Blackmagic davinci lupin zero4

LUPIN ZERO anime series, streaming on DMM TV, is based on the long-standing manga and anime series ‘Lupin the Third’. It follows the adventures of master thief Lupin III, grandson of gentleman thief Arsène Lupin, and his gang of thugs. The original Lupin III manga began in 1967 in Weekly Manga Action, and the anime series began airing in 1971.

Since then, the title has expanded into TV specials, theatrical releases and spinoffs, maintaining long term series development. ‘LUPIN ZERO’, depicting the hero Lupin’s childhood, is produced by Telecom Animation Film, which has been involved in many of the Lupin the Third series.

From Storyboard to Video

“This work serves as a prequel to ‘Lupin the Third Part One’, so instead of adopting the current digital style, we focused on the texture and ambiance of the 1960s era. The production workflow remains consistent with recent anime productions, using Blender for layout and animation,” said Miwa Yanagida, an editor and compositor for Telecom Animation Film. She edited the complete LUPIN ZERO series using Blackmagic Design DaVinci Resolve Studio.

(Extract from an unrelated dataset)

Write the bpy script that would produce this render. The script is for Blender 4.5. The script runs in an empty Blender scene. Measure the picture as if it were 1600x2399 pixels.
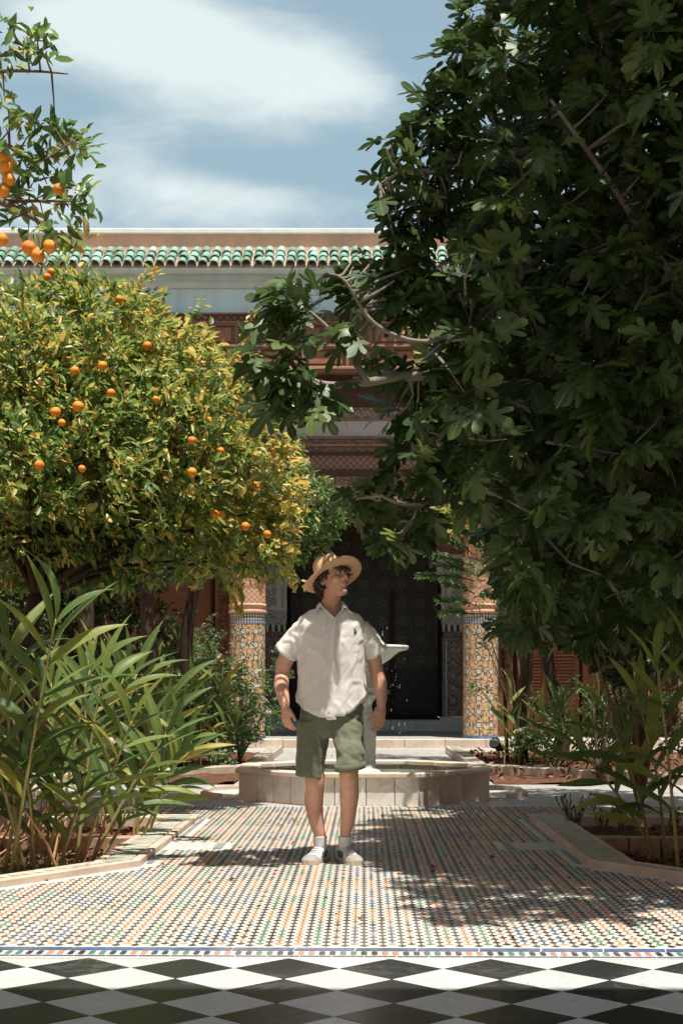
import bpy, bmesh, math, random
import numpy as np
from mathutils import Vector, Matrix, Euler, noise as mnoise

random.seed(7); RNG = np.random.default_rng(11)
R = math.radians
SC = bpy.context.scene
COL = SC.collection

# ---------------------------------------------------------------- camera
F, PX, PY, H = 3320.0, 853.0, 1612.0, 1.04      # focal length in photo pixels, principal point, eye height
cam_d = bpy.data.cameras.new('camera')
cam_d.sensor_fit = 'HORIZONTAL'; cam_d.sensor_width = 24.0; cam_d.lens = 24.0*F/1600.0
cam_d.shift_x = (800.0-PX)/1600.0; cam_d.shift_y = (PY-1199.5)/1600.0
cam_d.clip_start = 0.05; cam_d.clip_end = 2000
cam = bpy.data.objects.new('camera', cam_d); COL.objects.link(cam)
cam.location = (0, 0, H); cam.rotation_euler = (R(90), 0, 0)
SC.camera = cam

# ---------------------------------------------------------------- sun and sky
SUN = Vector((0.125, -0.25, 1.0)).normalized()     # direction towards the sun
EL = math.asin(SUN.z); AZ = math.atan2(SUN.x, SUN.y)
sun_d = bpy.data.lights.new('sun', 'SUN'); sun_d.energy = 5.0; sun_d.angle = R(0.55); sun_d.color = (1.0, 0.95, 0.86)
sun = bpy.data.objects.new('sun', sun_d); COL.objects.link(sun)
sun.rotation_euler = SUN.to_track_quat('Z', 'Y').to_euler(); sun.location = (6, -6, 20)

class NT:
    """small helper to write node trees"""
    def __init__(s, nt): s.nt = nt; s.n = nt.nodes; s.l = nt.links
    def new(s, t, **kw):
        x = s.n.new(t)
        for k, v in kw.items(): setattr(x, k, v)
        return x
    def put(s, sock, v):
        if v is None: return
        if hasattr(v, 'is_linked') or hasattr(v, 'links'): s.l.new(v, sock)
        else:
            try: sock.default_value = v
            except Exception: sock.default_value = (*v, 1.0)
    def m(s, op, a, b=None, c=None, clamp=False):
        x = s.new('ShaderNodeMath', operation=op); x.use_clamp = clamp
        s.put(x.inputs[0], a); s.put(x.inputs[1], b); s.put(x.inputs[2], c)
        return x.outputs[0]
    def mix(s, f, a, b, mode='MIX'):
        x = s.new('ShaderNodeMix', data_type='RGBA', blend_type=mode)
        s.put(x.inputs[0], f); s.put(x.inputs[6], a if not isinstance(a, tuple) else (*a[:3], 1)); s.put(x.inputs[7], b if not isinstance(b, tuple) else (*b[:3], 1))
        return x.outputs[2]
    def noise(s, vec, scale, detail=4, rough=.55, dist=0.0):
        x = s.new('ShaderNodeTexNoise'); s.put(x.inputs['Vector'], vec); x.inputs['Scale'].default_value = scale
        x.inputs['Detail'].default_value = detail; x.inputs['Roughness'].default_value = rough; x.inputs['Distortion'].default_value = dist
        return x.outputs['Fac']
    def ramp(s, f, stops, interp='LINEAR'):
        x = s.new('ShaderNodeValToRGB'); cr = x.color_ramp; cr.interpolation = interp
        while len(cr.elements) > 1: cr.elements.remove(cr.elements[-1])
        cr.elements[0].position = stops[0][0]; cr.elements[0].color = (*stops[0][1][:3], 1)
        for p, c in stops[1:]:
            e = cr.elements.new(p); e.color = (*c[:3], 1)
        s.put(x.inputs[0], f); return x.outputs[0]
    def mapping(s, vec, scale=(1,1,1), loc=(0,0,0), rot=(0,0,0)):
        x = s.new('ShaderNodeMapping'); s.put(x.inputs[0], vec)
        x.inputs['Scale'].default_value = scale; x.inputs['Location'].default_value = loc; x.inputs['Rotation'].default_value = rot
        return x.outputs[0]
    def sep(s, vec):
        x = s.new('ShaderNodeSeparateXYZ'); s.put(x.inputs[0], vec); return x.outputs
    def smooth(s, v, a, b):
        x = s.new('ShaderNodeMapRange', interpolation_type='SMOOTHSTEP'); s.put(x.inputs[0], v)
        x.inputs[1].default_value = a; x.inputs[2].default_value = b; return x.outputs[0]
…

Blackmagic davinci lupin zero2

As well as editing the main content for the series, Yanagida created video storyboards to serve as a guide for the artwork, using the same Blender layout/animation workflow. “Because the storyboard covers the duration of each cut, I could edit those images according to the guide. By actually creating a video from the storyboard, we can quickly confirm the overall picture at an early stage, and the director and other crew can review this video board at anytime. If there are camera movements such as pans, I also add simple motions in DaVinci Resolve,” she said.

“Once the animation and backgrounds are completed, the shots are combined through compositing and we receive the clips of each composited cut. Then I replaced the video storyboard timeline with these segments and edited them accordingly. Since adjustments to dialogue and timing were necessary, I sometimes edited by removing frames or extending with still images, depending on the cut,” Yanagida said.

Adjusting the Look

Blackmagic davinci lupin zero3

Furthermore, when requests came from the director to slightly enhance the quality, such adjustments could also be made in DaVinci Resolve Studio. “For example, at one point, the characters engage in a psychological battle atop a tower. While it’s not an action packed, high-impact scene, the director requested some subtle shadows,” said Yanagida. "Adjustments of this kind, such as adding background shadows and altering saturation, are sometimes needed to ensure the characters don’t get lost on the screen.

“In our tower scene, I added shadows to the stone walls and foreground using the Colour Page to create a sense of depth, and added shadows in other scenes for continuity. Because of DaVinci Resolve’s tracking feature, I could make these adjustments fairly quickly."

In other spots, they had scenes where she added light sources and haze. Using Resolve was more convenient than having to create caches or proxy media for this work to be added later, and the editorial team could see everything operating smoothly in real time.

Final Check in Post

Blackmagic davinci lupin zero

"In typical anime editing workflows, the final check will be performed in post production to make sure the signal quality and colours meet the delivery standard. But making this kind of adjustment can be very time consuming at the post stage, and sending cuts back to the compositing company for corrections can also be quite daunting.”

However, in this project, Yanagida was able to handle the final fine tuning adjustments in DaVinci Resolve, as well as the editing work and tweaking of effects. The software’s fast rendering speed also allowed her to export to delivery formats very quickly.